§ **What the exercise asks**: Select every line holding the word "scene" and copy it.

§ **Data excerpt**:
======
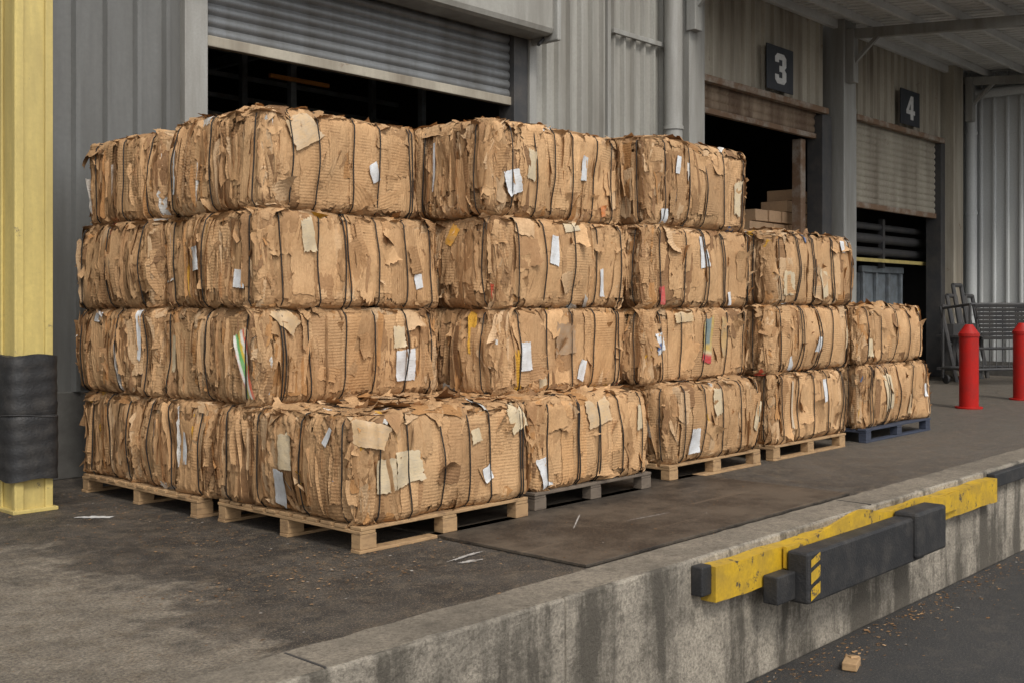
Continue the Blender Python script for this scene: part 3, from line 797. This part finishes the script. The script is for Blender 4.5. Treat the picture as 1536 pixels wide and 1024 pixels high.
bales=[
(4.95,6.68,5.96,7.72,.18,.93,True,6,4,1.15,[(0,.12,.45,.19,.27,.05,CREAM),(0,.24,.5,.26,.27,.1,CREAM),(0,.72,.32,.12,.13,.3,WHITE),(0,.64,.72,.1,.12,.2,CREAM),(1,.48,.25,.15,.32,.2,WHITE),(1,.42,.62,.16,.3,-.05,CREAM),(0,.9,.86,.2,.24,.4,CREAM),(1,.16,.8,.06,.16,.6,WHITE),(0,.04,.84,.3,.2,-.25,(.54,.36,.19))]),
(4.93,6.66,7.76,8.84,.17,.93,False,5,3,1.0,[(1,.3,.5,.06,.3,.1,WHITE)]),
(4.92,6.66,8.88,9.9,.17,.92,False,5,3,1.0,[]),
(4.95,6.80,7.12,8.55,.94,1.68,False,6,3,1.1,[(0,.77,.36,.23,.3,.05,WHITE),(0,.73,.68,.14,.2,0,CREAM),(1,.12,.42,.13,.6,-.3,stripes),(1,.84,.5,.09,.34,.0,CREAM),(0,.12,.9,.16,.3,.9,(.54,.37,.2))]),
(4.93,6.75,8.57,9.97,.93,1.68,False,5,3,.9,[(1,.2,.7,.05,.5,.1,WHITE),(1,.7,.9,.12,.1,.1,WHITE)]),
(4.97,6.80,7.12,8.57,1.69,2.45,False,6,3,1.1,[(0,.85,.3,.09,.14,.2,WHITE),(1,.17,.3,.12,.16,.1,WHITE),(1,.56,.52,.13,.22,-.1,WHITE),(0,.22,.75,.12,.3,.2,CREAM)]),
(4.93,6.75,8.6,10.0,1.68,2.44,False,5,3,.9,[]),
(5.0,6.58,7.15,8.5,2.46,3.24,True,5,3,1.1,[(0,.66,.45,.11,.18,.45,WHITE),(1,.88,.45,.07,.42,-.1,WHITE),(0,.2,.8,.3,.28,.5,(.55,.38,.21))]),
(4.97,6.6,8.55,9.9,2.45,3.2,True,5,3,.9,[]),
(6.86,8.48,6.05,7.75,.17,.92,True,5,3,1.0,[(0,.06,.22,.12,.28,.25,WHITE),(0,.5,.82,.36,.26,.15,(.55,.38,.21)),(0,.88,.7,.12,.25,0,CREAM)]),
(6.98,8.76,6.55,8.3,.93,1.68,False,5,3,1.0,[(0,.15,.45,.13,.28,.05,WHITE),(0,.6,.25,.12,.22,-.3,WHITE),(0,.47,.63,.3,.32,.02,(.36,.22,.115)),(0,.26,.2,.1,.2,.3,CREAM)]),
(6.98,8.76,6.55,8.3,1.69,2.48,False,5,3,1.0,[(0,.36,.65,.13,.3,-.15,WHITE),(1,.3,.8,.12,.2,.4,(.62,.30,.03)),(0,.78,.3,.05,.3,.1,WHITE),(0,.5,.93,.22,.1,.1,CREAM)]),
(6.93,8.72,6.58,8.3,2.49,3.32,True,6,3,1.0,[(0,.10,.35,.2,.24,.3,WHITE),(0,.23,.55,.13,.3,-.2,CREAM),(0,.66,.6,.1,.26,-.1,WHITE),(0,.84,.15,.06,.12,.2,(.6,.2,.05)),(1,.4,.55,.03,.5,0,WHITE)]),
(8.95,10.66,6.14,7.9,.17,.93,False,5,3,.9,[(0,.2,.28,.15,.28,.05,WHITE),(0,.44,.75,.2,.3,0,CREAM),(0,.9,.5,.14,.36,-.3,CREAM)]),
(8.9,10.75,6.34,8.1,.94,1.68,False,5,3,.9,[(0,.08,.55,.18,.22,.2,bluew),(0,.52,.55,.15,.5,0,poster),(0,.68,.6,.13,.45,0,(.48,.30,.12)),(0,.3,.88,.3,.12,.1,(.56,.4,.22))]),
(8.9,10.75,6.34,8.1,1.69,2.5,False,5,3,.9,[(0,.48,.7,.16,.36,.1,WHITE),(0,.75,.12,.06,.16,.1,WHITE),(0,.1,.15,.06,.2,.1,(.5,.06,.05))]),
(8.93,10.72,6.34,8.1,2.51,3.37,True,5,3,.9,[(0,.2,.7,.08,.2,-.1,WHITE),(0,.08,.1,.12,.16,.1,WHITE),(0,.85,.4,.12,.4,0,CREAM)]),
(11.0,12.72,6.18,7.9,.17,.95,False,5,3,.8,[(0,.22,.55,.07,.6,0,(.55,.43,.3)),(0,.68,.7,.1,.3,.1,WHITE)]),
(10.95,12.95,6.2,8.0,.96,1.71,False,5,3,.8,[(0,.2,.15,.1,.18,0,WHITE),(0,.5,.4,.16,.22,-.2,WHITE),(0,.92,.5,.1,.3,0,CREAM)]),
(10.97,12.95,6.2,8.0,1.72,2.54,True,5,3,.8,[(0,.17,.3,.26,.3,0,CREAM),(0,.62,.3,.18,.36,0,CREAM),(0,.85,.85,.1,.16,0,WHITE)]),
(13.25,15.3,6.18,7.9,.17,.96,False,5,3,.8,[(0,.3,.55,.2,.5,.1,CREAM),(0,.68,.3,.12,.3,0,(.55,.38,.21)),(0,.9,.5,.07,.2,0,WHITE)]),
(13.2,15.1,6.2,7.95,.97,1.7,True,5,3,.8,[(0,.1,.3,.1,.25,0,CREAM)]),
]
for i,(u0,u1,v0,v1,z0,z1,top,sf,sl,det,labs) in enumerate(bales):
    bl=Bale(u0,u1,v0,v1,z0,z1,i+3,det,top,sf,sl)
    e=empty('cardboard_bale');e.location=tuple(bl.c)
    bl.build(e)
    if labs:
        V=[];F=[];Cs=[];U=[];b=0
        for (f,fs,ft,w,h,rot,col) in labs:
            A,Cc,_=bl.ext(f)
            S=-A+2*A*fs;T=-Cc+2*Cc*ft
            rag=.02 if col in (WHITE,) else .05
            v_,f_,c_,u_=bl.gen(f,1,[S],[T],[w*.92],[h*.88],[rot],[0],[.031+.002*len(V)],[.04],rag,col if callable(col) else [col],g=14,ripple=.007,c0=.6)
            V.append(v_);F.append(f_+b);Cs.append(c_);U.append(u_);b+=len(v_)
        bl.mesh('paper_labels',V,F,Cs,U,'paper',e)

# ------------------------------------------------------------------ debris
def debris(name,n,fu,zf,smin,smax,mat='card'):
    r=np.random.default_rng(n)
    V=[];F=[];Cc=[]
    for i in range(n):
        u,v=fu(r);z=zf
        s=smin+(smax-smin)*r.random()**3;an=r.uniform(0,6.28);el=r.uniform(.2,1)
        k=len(V)
        for q in range(4):
            t=an+q*math.pi/2+r.uniform(-.4,.4);rr=s*r.uniform(.5,1)
            x=math.cos(t)*rr;y=math.sin(t)*rr*el
            V.append((u+x,v+y,z+.002+r.uniform(0,.2)*s))
        F.append((k,k+1,k+2,k+3))
        c=(KR[r.integers(0,len(KR))]*r.uniform(.4,.95)) if r.random()<.95 else np.array((.5,.48,.44))
        Cc+= [c]*4
    me=bpy.data.meshes.new(name);me.from_pydata(V,[],F);me.update()
    me.uv_layers.new(name='UVMap')
    ca=me.color_attributes.new('Col','FLOAT_COLOR','POINT')
    Cc=np.array(Cc);ca.data.foreach_set('color',np.concatenate((Cc,np.ones((len(Cc),1))),1).astype(np.float32).ravel())
    me.materials.append(M[mat]);o=bpy.data.objects.new(name,me);COL.objects.link(o)
def f1(r):
    if r.random()<.5:
        u=r.uniform(3.2,9);v=6.0-abs(r.normal(0,.5))
        return u,max(v,4.5)
    return 4.9-abs(r.normal(0,.6)),r.uniform(5.2,10)
debris('cardboard_debris',4200,f1,.005,.003,.020)
def f2(r): return r.uniform(2,18),4.5+abs(r.normal(0,.9))
debris('floor_litter',1000,f2,.024,.002,.014)
def f3(r): return r.uniform(3,16),4.12-abs(r.normal(0,.22))
debris('ground_litter',2600,f3,-1.0,.004,.034)
def f4(r): return r.uniform(3,18),r.uniform(0,4.1)
debris('ground_litter',900,f4,-1.0,.003,.02)
MB().rbox((7.85,3.75,-.965),(.2,.11,.06),.3).rbox((7.93,3.78,-.955),(.1,.08,.05),1.0,.2).obj('wood_offcut','wood',None,.008)
def blot(name,u,v,w,h,rot,z=.006,mat='floorwhite'):
    m=MB();r=random.Random(int(u*100));n=30
    for i in range(n):
        t=2*math.pi*i/n;q=r.uniform(.5,1)
        x=math.cos(t)*w*q;y=math.sin(t)*h*q
        m.v.append((u+x*math.cos(rot)-y*math.sin(rot),v+x*math.sin(rot)+y*math.cos(rot),z))
    m.f.append(tuple(range(n)));m.obj(name,mat)
blot('paper_scrap',4.35,8.55,.2,.07,-.8,mat='white')
blot('floor_paint_mark',5.38,5.35,.24,.022,.15)
blot('floor_paint_mark',5.28,5.22,.12,.04,-.2)
blot('floor_paint_mark',6.75,5.5,.35,.008,.6,z=.028)
blot('floor_paint_mark',7.3,5.2,.30,.008,-.1,z=.028)

# ------------------------------------------------------------------ light & camera
wd=bpy.data.worlds.new('World');scene.world=wd;wd.use_nodes=True
nt=wd.node_tree;nt.nodes.clear()
sky=nt.nodes.new('ShaderNodeTexSky');sky.sky_type='NISHITA';sky.sun_disc=False
sky.sun_elevation=math.radians(48);
az=Vector((-.42,-1,0)).normalized()
sky.sun_rotation=math.atan2(az.x,az.y)
sky.air_density=1;sky.dust_density=3
hs=nt.nodes.new('ShaderNodeHueSaturation');hs.inputs['Saturation'].default_value=.12;hs.inputs['Value'].default_value=1.2
bg=nt.nodes.new('ShaderNodeBackground');bg.inputs[1].default_value=.15
ow=nt.nodes.new('ShaderNodeOutputWorld')
nt.links.new(sky.outputs[0],hs.inputs['Color']);nt.links.new(hs.outputs[0],bg.inputs[0]);nt.links.new(bg.outputs[0],ow.inputs[0])
sl=bpy.data.lights.new('sun','SUN');sl.energy=1.5;sl.angle=math.radians(12);sl.color=(1,.94,.85)
so=bpy.data.objects.new('sun',sl);COL.objects.link(so)
el=math.radians(48);d=Vector((az.x*math.cos(el),az.y*math.cos(el),math.sin(el)))
so.rotation_euler=d.to_track_quat('Z','Y').to_euler()
cam=bpy.data.cameras.new('camera');co=bpy.data.objects.new('camera',cam);COL.objects.link(co)
cam.sensor_width=36;cam.lens=39.1;cam.shift_y=-.0339;cam.clip_end=1500
co.location=(0,0,1.7);co.rotation_euler=(math.radians(90),0,math.radians(-47.5))
scene.camera=co
scene.view_settings.view_transform='Standard';scene.view_settings.look='None';scene.view_settings.exposure=0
======
§ **Written answer**:
Continue the Blender Python script for this scene: part 3, from line 797. This part finishes the script. The script is for Blender 4.5. Treat the picture as 1536 pixels wide and 1024 pixels high.
wd=bpy.data.worlds.new('World');scene.world=wd;wd.use_nodes=True
scene.camera=co
scene.view_settings.view_transform='Standard';scene.view_settings.look='None';scene.view_settings.exposure=0